Skoda Celebrates 125 Years of Motorsport Heritage
Discover how Skoda marks 125 years of motorsport, from the 1901 Paris–Berlin race to modern Rally2 success and WRC2 titles. Explore the brand’s racing legacy.
One hundred and twenty-five years of motorsport is not a symbolic anniversary for Skoda, but a continuous line of development that began long before modern world championships existed. The story traces back to 1901, when factory rider Narcis Podsednicek entered the gruelling Paris–Berlin race of around 1,200 kilometres on a Laurin & Klement Slavia B motorcycle. He reached the finish in Berlin, yet was not officially declared the winner. Even so, the event is widely regarded as the symbolic beginning of the brand’s motorsport history.
Only a few years later, competition had become more than a technical test.
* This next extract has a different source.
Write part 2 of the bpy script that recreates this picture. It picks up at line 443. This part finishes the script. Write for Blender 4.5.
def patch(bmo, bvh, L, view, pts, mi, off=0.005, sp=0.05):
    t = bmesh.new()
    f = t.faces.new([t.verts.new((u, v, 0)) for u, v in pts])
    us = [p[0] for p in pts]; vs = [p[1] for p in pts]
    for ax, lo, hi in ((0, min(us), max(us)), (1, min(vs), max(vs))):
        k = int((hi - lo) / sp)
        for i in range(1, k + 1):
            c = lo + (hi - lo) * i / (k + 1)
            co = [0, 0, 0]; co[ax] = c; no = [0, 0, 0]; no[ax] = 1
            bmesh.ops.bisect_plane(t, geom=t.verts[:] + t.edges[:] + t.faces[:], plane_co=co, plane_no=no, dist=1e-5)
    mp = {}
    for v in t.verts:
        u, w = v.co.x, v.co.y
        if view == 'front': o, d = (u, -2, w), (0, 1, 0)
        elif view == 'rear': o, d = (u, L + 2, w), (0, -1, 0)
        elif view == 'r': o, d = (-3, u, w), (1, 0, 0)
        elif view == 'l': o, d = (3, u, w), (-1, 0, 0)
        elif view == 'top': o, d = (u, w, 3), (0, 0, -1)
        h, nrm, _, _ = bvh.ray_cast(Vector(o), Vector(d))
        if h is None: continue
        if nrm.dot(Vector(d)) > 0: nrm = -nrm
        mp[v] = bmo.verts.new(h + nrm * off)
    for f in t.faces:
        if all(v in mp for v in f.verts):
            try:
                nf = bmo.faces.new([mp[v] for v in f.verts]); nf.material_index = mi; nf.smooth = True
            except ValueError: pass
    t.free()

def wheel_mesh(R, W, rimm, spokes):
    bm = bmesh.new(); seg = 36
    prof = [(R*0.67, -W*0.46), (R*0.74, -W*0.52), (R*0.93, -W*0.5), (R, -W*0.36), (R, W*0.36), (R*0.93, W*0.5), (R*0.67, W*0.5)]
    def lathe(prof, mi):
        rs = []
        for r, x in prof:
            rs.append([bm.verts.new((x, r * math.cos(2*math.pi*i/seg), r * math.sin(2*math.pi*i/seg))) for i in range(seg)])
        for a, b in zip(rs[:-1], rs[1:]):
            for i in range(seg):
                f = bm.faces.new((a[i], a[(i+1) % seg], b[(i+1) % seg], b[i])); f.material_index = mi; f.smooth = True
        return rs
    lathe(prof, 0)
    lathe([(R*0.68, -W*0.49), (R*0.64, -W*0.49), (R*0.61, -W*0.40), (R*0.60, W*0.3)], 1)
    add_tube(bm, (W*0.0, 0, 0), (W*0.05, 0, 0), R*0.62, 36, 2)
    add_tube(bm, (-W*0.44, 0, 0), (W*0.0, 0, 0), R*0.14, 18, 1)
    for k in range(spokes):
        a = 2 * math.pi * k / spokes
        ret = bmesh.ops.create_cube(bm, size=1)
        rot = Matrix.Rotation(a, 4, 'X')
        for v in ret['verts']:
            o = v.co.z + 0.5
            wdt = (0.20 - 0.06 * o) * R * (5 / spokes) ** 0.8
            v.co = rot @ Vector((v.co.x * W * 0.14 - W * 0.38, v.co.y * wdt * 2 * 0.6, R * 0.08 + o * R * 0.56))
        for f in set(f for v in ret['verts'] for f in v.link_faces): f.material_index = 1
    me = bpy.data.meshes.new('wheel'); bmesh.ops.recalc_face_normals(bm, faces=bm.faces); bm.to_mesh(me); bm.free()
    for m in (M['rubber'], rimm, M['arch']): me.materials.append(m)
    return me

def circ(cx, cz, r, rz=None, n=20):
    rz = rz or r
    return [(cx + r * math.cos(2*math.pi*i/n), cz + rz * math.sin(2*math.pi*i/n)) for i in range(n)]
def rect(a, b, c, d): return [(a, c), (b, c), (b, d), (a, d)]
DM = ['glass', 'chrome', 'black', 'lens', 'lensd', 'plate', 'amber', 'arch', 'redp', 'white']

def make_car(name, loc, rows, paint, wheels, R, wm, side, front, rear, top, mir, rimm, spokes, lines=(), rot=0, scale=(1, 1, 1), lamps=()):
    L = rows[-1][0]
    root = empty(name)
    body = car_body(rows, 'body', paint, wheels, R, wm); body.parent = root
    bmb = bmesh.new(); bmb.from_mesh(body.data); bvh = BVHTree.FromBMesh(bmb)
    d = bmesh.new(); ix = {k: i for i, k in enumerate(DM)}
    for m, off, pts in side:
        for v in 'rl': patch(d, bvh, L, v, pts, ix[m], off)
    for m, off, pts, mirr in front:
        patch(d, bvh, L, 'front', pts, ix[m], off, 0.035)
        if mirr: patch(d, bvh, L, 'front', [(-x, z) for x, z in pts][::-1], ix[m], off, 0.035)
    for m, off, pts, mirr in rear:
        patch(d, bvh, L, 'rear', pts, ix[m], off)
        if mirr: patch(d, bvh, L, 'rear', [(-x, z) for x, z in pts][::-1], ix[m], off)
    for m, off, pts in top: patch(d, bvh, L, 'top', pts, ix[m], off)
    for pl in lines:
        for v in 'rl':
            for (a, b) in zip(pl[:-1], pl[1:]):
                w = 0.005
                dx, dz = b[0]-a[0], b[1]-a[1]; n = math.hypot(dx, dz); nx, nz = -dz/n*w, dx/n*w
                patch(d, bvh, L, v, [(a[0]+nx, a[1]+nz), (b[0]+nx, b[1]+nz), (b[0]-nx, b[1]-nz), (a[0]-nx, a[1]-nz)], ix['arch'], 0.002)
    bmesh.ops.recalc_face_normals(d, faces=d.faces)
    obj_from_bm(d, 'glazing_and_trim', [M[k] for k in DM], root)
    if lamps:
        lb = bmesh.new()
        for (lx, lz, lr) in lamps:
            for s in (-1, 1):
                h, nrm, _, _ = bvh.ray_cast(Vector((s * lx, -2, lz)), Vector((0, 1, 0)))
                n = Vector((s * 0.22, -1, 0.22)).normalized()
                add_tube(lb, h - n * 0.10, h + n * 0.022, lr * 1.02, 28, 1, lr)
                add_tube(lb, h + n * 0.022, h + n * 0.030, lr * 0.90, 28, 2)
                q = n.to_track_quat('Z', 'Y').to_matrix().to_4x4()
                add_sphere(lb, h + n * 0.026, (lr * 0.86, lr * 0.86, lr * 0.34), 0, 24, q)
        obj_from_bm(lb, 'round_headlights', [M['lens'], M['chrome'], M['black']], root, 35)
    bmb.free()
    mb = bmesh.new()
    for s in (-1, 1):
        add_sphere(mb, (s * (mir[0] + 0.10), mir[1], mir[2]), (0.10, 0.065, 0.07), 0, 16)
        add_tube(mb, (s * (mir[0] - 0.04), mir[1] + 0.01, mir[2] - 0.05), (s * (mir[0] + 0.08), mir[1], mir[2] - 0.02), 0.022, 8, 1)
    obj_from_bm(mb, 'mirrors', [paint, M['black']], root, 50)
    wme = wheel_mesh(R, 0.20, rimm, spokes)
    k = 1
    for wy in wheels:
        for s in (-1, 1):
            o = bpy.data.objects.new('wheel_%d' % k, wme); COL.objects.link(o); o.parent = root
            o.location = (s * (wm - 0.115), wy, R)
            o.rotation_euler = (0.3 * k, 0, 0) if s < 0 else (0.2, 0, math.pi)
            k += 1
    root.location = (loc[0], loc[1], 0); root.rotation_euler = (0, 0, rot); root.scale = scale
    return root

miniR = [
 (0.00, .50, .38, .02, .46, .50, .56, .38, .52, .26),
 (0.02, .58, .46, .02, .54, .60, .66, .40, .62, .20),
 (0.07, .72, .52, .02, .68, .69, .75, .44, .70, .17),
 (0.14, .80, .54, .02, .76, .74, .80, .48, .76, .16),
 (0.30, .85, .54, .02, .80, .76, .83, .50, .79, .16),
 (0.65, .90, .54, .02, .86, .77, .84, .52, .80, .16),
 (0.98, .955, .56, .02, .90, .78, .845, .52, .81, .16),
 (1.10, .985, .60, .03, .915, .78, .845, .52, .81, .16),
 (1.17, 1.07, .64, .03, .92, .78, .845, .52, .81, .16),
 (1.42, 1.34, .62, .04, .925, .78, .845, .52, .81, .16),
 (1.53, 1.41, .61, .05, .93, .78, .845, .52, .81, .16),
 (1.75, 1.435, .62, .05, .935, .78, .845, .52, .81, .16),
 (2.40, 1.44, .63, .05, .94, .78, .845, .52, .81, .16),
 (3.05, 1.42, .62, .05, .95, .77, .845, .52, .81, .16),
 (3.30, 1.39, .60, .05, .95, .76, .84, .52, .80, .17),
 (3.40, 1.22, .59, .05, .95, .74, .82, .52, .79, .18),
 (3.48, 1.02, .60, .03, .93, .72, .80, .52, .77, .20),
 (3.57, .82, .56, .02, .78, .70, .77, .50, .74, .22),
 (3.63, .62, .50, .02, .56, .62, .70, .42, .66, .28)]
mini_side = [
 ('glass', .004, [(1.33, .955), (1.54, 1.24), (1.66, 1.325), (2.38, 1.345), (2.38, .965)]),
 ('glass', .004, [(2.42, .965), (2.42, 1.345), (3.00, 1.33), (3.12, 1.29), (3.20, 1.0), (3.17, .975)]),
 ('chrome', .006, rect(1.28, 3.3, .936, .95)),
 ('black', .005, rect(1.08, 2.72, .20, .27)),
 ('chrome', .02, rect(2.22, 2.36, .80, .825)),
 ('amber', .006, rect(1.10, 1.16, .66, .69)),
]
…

In May 1906, Laurin & Klement took part in the Vienna–Graz–Vienna endurance event organised by the Austrian Automobile Club, fielding lightweight voiturette-class cars. For the young manufacturer, it marked an important step into organised automobile racing and helped establish its name beyond its domestic market.
In 1936, Skoda achieved a notable result at the Rallye Monte-Carlo, where the crew of Zdenek Pohl and Jaroslav Hausman finished second in the class up to 1,500 cc with a Skoda Popular Sport. The impact went beyond the rally stages: the road-going Skoda Popular Monte Carlo, offered as both a roadster and a coupe, soon followed. Motorsport success was already shaping production models.
The link strengthened in 1961 when Finnish duo Esko Kainanen and Rainer Eklund won their class at Monte Carlo in a Skoda Octavia Touring Sport and finished sixth overall. Performances like these laid the groundwork for the brand’s customer rally programmes, an area that would become central to Skoda Motorsport in the decades to come.
The 1970s produced one of the marque’s most recognisable competition cars, the Skoda 130 RS. At the 1977 Monte Carlo Rally, two 130 RS crews secured first and second places in the category up to 1,300 cc — a class “double” that entered company lore. The RS designation, meaning Rally Sport, became a permanent part of Skoda’s sporting identity and later migrated to production models.
In 1994, Skoda claimed its first major world rally title in the FIA Formula 2 category for cars with one driven axle and engines up to two litres. The 1.3-litre Skoda Favorit triumphed in the championship, underlining how lightweight engineering and efficiency could offset a power disadvantage.
The late 1990s and early 2000s reinforced the brand’s global rally presence. In 1996, Stig Blomqvist steered a Skoda Felicia Kit Car to third place overall at the RAC Rally. Five years later, Armin Schwarz brought the Octavia WRC home third at the demanding Safari Rally in Kenya. In 2005, Colin McRae was running third in Rally Australia with the Fabia WRC before retiring shortly before the finish due to technical issues. Jan Kopecky added a fifth-place overall finish at Rally Catalunya in 2006 — one of the Fabia WRC’s strongest results.
From 2009 onwards, beginning with the Fabia S2000, Skoda intensified its focus on categories accessible to private teams. This path later evolved into the Rally2 era. Andreas Mikkelsen secured WRC2 titles in 2021 and 2023, and in 2026 the brand marked 125 years of motorsport with a special anniversary package for the Fabia RS Rally2.
Across more than a century, competition has functioned as a laboratory for Skoda’s engineering ambitions. From the Slavia B motorcycle to the Fabia RS Rally2, motorsport has consistently influenced the development of road cars. Judging by the brand’s sustained involvement in customer-focused rally categories, that connection appears set to remain a defining element of its strategy well into the future.